Regional Context and Proactive Risk Financing
Mozambique's crisis mirrors broader challenges across Sub-Saharan Africa, where countries are pivoting from reactive disaster responses to proactive disaster risk financing (DRF). The African Risk Capacity (ARC), a specialized agency of the African Union, has pioneered parametric sovereign insurance, delivering over $1 billion in coverage to member states. This model triggers rapid payouts based on predefined indicators, reducing reliance on unpredictable international aid.

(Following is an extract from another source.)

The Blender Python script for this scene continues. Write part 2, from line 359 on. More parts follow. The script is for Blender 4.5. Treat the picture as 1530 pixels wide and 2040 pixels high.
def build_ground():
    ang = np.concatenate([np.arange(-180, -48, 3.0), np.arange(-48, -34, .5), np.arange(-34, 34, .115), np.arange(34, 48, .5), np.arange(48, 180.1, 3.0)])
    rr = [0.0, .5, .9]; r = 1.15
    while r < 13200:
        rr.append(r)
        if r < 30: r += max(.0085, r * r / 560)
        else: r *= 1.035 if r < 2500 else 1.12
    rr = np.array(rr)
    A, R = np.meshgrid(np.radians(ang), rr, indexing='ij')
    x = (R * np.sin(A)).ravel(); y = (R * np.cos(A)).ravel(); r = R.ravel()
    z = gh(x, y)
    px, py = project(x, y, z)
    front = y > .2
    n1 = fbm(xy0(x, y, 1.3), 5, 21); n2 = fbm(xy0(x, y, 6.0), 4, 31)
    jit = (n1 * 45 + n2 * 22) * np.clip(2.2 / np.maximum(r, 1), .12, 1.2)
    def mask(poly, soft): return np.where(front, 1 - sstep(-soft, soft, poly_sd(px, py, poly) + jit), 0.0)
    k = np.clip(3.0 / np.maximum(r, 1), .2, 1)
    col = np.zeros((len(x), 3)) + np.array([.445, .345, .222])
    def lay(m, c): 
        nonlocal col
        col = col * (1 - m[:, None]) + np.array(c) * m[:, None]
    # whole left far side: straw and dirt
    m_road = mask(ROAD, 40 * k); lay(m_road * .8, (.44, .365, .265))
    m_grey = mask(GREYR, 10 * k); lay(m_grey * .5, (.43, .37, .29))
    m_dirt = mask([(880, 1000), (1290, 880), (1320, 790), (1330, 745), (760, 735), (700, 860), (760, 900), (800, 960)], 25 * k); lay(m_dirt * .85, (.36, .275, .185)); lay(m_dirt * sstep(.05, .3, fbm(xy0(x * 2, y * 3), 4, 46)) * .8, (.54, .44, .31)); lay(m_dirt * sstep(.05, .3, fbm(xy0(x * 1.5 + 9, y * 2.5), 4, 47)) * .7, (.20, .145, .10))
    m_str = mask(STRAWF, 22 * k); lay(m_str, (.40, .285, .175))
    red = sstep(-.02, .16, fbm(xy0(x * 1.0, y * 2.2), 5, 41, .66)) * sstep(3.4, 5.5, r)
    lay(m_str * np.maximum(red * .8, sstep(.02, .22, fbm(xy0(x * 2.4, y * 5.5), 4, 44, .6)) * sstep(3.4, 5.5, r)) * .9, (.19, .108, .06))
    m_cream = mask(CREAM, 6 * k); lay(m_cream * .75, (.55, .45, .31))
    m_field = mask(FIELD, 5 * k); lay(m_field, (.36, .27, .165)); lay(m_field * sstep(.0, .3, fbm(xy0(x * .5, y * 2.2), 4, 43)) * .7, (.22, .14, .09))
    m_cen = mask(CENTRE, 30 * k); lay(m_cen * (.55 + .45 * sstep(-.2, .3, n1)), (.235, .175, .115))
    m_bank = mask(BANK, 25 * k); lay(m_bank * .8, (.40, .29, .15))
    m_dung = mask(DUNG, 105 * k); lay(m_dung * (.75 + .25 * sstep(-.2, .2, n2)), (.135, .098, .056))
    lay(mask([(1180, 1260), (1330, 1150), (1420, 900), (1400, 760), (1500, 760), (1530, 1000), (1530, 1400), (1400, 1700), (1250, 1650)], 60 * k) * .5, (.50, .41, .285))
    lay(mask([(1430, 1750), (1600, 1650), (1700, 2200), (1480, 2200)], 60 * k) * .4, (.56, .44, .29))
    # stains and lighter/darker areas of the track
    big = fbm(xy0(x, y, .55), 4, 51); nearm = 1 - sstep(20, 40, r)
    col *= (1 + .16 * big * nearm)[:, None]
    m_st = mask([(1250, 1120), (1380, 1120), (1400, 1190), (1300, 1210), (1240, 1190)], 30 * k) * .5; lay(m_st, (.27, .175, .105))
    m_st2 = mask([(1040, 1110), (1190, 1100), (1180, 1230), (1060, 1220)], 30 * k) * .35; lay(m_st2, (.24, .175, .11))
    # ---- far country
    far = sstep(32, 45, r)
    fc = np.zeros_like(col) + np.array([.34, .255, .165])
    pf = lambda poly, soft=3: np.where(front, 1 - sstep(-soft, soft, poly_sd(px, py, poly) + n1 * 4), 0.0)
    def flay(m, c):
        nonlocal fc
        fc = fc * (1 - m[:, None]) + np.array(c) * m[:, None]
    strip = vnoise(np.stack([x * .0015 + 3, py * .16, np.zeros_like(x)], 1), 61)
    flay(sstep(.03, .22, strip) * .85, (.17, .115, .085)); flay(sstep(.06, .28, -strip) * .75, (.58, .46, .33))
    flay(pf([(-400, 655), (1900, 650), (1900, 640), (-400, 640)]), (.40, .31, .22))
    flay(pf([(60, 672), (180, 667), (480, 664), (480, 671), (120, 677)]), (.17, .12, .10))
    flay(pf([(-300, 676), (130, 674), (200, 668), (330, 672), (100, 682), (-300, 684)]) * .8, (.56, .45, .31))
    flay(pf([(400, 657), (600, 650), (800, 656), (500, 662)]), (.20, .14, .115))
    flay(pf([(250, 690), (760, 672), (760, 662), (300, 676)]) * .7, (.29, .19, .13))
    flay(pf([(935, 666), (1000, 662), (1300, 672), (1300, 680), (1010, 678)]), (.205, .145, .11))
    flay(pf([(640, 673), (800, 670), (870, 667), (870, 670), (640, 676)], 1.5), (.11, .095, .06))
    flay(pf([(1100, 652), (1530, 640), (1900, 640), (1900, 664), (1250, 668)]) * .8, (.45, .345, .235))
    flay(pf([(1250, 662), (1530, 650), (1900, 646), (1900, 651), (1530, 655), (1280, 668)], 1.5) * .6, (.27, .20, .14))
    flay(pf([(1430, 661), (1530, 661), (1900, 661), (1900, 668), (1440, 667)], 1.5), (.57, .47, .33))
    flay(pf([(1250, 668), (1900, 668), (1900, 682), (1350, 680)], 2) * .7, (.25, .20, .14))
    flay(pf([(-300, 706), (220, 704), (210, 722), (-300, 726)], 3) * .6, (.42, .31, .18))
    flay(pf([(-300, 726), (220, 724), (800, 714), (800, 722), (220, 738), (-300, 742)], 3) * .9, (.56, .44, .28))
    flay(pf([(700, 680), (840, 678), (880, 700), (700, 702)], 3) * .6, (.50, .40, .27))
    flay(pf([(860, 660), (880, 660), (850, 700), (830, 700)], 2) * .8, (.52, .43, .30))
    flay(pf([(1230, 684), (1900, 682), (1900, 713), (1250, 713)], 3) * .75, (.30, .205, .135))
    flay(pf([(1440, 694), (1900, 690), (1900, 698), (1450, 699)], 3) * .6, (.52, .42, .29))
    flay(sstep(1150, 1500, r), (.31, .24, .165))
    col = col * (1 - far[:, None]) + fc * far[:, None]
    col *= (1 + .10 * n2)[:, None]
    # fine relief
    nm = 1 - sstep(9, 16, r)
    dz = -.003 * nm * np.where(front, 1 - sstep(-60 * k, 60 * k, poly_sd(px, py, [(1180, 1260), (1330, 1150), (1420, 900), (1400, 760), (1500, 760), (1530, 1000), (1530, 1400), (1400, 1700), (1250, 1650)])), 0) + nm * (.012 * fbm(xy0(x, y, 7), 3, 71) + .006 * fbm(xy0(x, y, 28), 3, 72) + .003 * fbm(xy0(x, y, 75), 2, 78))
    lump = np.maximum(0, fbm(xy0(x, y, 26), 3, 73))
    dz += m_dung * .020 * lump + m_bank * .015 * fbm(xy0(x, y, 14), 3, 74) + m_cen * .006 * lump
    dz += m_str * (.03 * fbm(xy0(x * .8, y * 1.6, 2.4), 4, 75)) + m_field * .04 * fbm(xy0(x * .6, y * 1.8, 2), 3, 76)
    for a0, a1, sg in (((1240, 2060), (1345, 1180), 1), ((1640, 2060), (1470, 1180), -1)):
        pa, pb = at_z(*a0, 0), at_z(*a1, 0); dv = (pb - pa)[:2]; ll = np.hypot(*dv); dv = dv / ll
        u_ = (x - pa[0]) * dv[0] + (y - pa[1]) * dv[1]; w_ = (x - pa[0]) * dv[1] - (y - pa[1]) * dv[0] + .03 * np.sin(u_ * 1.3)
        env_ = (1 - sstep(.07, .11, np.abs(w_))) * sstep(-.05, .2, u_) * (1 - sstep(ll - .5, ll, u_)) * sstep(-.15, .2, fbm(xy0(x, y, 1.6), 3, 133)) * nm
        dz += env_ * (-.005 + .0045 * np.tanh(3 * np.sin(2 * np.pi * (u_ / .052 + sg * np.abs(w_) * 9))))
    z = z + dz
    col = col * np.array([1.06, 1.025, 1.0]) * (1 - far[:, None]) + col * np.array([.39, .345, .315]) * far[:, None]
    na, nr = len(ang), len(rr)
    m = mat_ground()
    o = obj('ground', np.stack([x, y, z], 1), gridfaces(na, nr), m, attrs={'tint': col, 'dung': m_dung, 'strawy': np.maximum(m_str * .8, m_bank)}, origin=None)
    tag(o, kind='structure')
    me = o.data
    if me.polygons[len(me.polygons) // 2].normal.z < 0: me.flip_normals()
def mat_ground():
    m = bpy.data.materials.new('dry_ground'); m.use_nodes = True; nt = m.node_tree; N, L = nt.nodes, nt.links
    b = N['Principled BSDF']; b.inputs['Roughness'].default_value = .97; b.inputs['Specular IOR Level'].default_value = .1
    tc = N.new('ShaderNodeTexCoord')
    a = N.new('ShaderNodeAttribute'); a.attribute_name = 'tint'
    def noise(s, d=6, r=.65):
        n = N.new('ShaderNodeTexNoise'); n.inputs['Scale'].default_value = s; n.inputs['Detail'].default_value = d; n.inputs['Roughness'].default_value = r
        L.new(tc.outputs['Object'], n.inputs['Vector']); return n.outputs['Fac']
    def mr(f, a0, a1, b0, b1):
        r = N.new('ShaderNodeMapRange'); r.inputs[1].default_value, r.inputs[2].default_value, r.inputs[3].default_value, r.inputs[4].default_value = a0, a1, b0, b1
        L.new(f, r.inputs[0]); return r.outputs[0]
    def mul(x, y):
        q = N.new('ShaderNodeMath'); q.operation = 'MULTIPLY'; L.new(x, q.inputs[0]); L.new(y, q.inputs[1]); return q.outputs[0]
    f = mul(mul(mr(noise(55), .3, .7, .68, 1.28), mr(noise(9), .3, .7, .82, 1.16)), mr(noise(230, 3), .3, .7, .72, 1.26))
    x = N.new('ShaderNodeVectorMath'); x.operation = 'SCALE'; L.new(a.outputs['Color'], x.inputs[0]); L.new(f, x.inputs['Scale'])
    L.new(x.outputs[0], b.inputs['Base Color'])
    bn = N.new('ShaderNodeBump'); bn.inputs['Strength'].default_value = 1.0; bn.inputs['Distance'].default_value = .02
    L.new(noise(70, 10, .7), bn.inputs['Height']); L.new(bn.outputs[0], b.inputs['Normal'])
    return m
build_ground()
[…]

The Africa Finance Corporation launched a $2 billion African Economic Resilience Facility to support recovery and resilience projects, financing up to 50% of initiatives and mobilizing the remainder through partner networks. These innovative mechanisms are critical for countries like Mozambique, where fiscal space is constrained and disaster frequency is rising.
Mozambique President Filipe Nyusi presided over a high-level conference on disaster management and financing in June 2026, signaling national leadership in mobilizing regional and international efforts. The country's Law on Disaster Risk Management and Reduction (2020) emphasizes disaster insurance and partner support, but implementation remains hampered by limited institutional capacity and financial resources.
Outlook: Recovery Amid Uncertainty
The path ahead is fraught with uncertainty. The revised GDP forecast of 0.59% essentially erases expected economic gains for the year, threatening poverty alleviation, public service delivery, and investor confidence. The government's ability to execute the ambitious recovery plan hinges on rapid mobilization of international finance, effective coordination across ministries and provinces, and the resilience of communities still reeling from loss.
The plan's inclusive approach—prioritizing vulnerable groups and ensuring territorial and social equity—offers a framework for equitable recovery. Yet with climate models predicting more frequent and severe disasters, Mozambique's challenge is not merely to rebuild, but to fundamentally transform how infrastructure, agriculture, and settlements are designed to withstand the next inevitable shock.